Thanks Eric and Thomas for your inputs and Tyler for your help in setting
this thing up. I am also looking into this direction and lets see what can
be done. If I am able to find some unique solution you guys should see a new
message with documentation about how to go about doing it. Maybe someone can
post it in the FAQ section of the site later.

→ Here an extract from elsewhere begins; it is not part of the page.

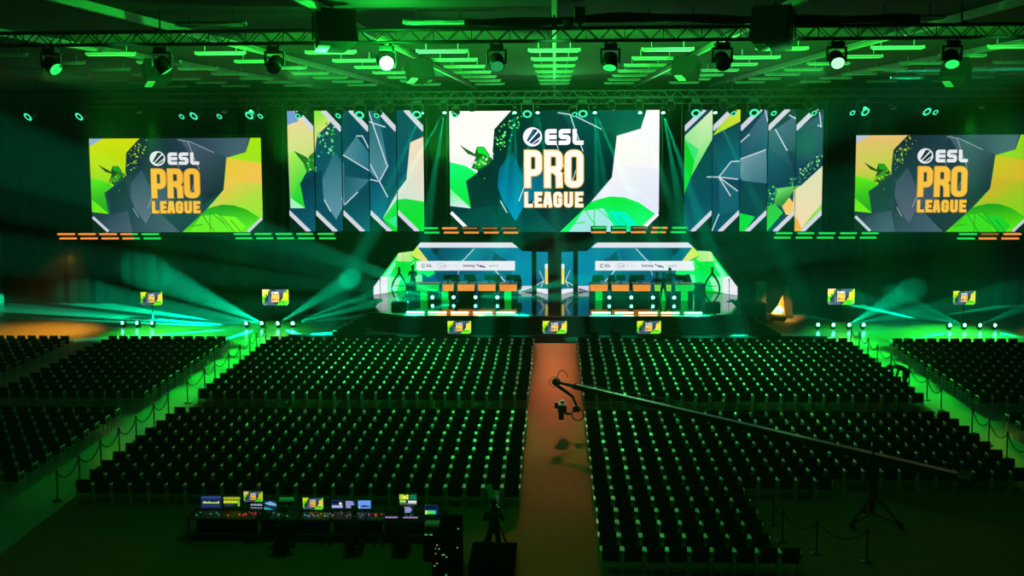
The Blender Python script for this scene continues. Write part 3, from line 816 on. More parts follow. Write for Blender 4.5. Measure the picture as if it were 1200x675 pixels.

Once again thank you for your help,
Cheers,
Nik

----- Original Message ----- 
From: "Thomas Nilsen" <[EMAIL PROTECTED]>
To: "User questions and discussions about OTRS." <[EMAIL PROTECTED]>
Sent: Tuesday, April 27, 2004 6:34 AM
Subject: RE: [otrs] LDAP and active directory authentication problems


Since OTRS 1.2 supports basic http auth, one should be able to write a new
login front-end that uses the Apache AuthenNTLM module. The problem is that
the username returned by apache is based on "domainname\username", hence the
need for a new login front-end that modifies the username before sending it
to the login function of otrs.

Another problem with the AuthenNTLM is that it sometimes locks up when using
POST. Where we use this module, we have set up a sublevel folder for /auth/
which does the authentication, and then pass the username on to the actual
application via a session variables (PHP) or redirect. However, I have not
yet had time to look at setting this authentication scheme up with OTRS...

Thomas

>-----Original Message-----
>From: Erik Mathis [mailto:[EMAIL PROTECTED]
>Sent: Monday, April 26, 2004 10:38 AM
>To: User questions and discussions about OTRS.
>Subject: Re: [otrs] LDAP and active directory authentication problems
>>
>>>Now that everything is working, I have one more question.
>>>Will I be able to do Integrated Windows authentication using
>>>Apache or will I have to port OTRS over to IIS for it ?
>>>
>>>
>>
>>I know you can do "single sign on" using HTTP basic auth, but
>it appears
>>that it compares the username logged onto a system against a
>list of user's
>>stored in apache (skips LDAP altogether).  So, I don't think
>that is exactly
>>what you are after.  I'd actually like to know more about
>this too.  Perhaps
>>a cron could export LDAP user accounts into an Apache auth
>file from time to
>>time?
>>
>>
>>
>    Using Pam and Winbind you should be able to this.
>You will have to load the Auth_pam mod for apache.
>
>Also with winbind you can create a passwd type file of user names and
>just have a cronjob with a simple perl or shell script to spit out a
>.htaccess file if you don't want to mess with PAM.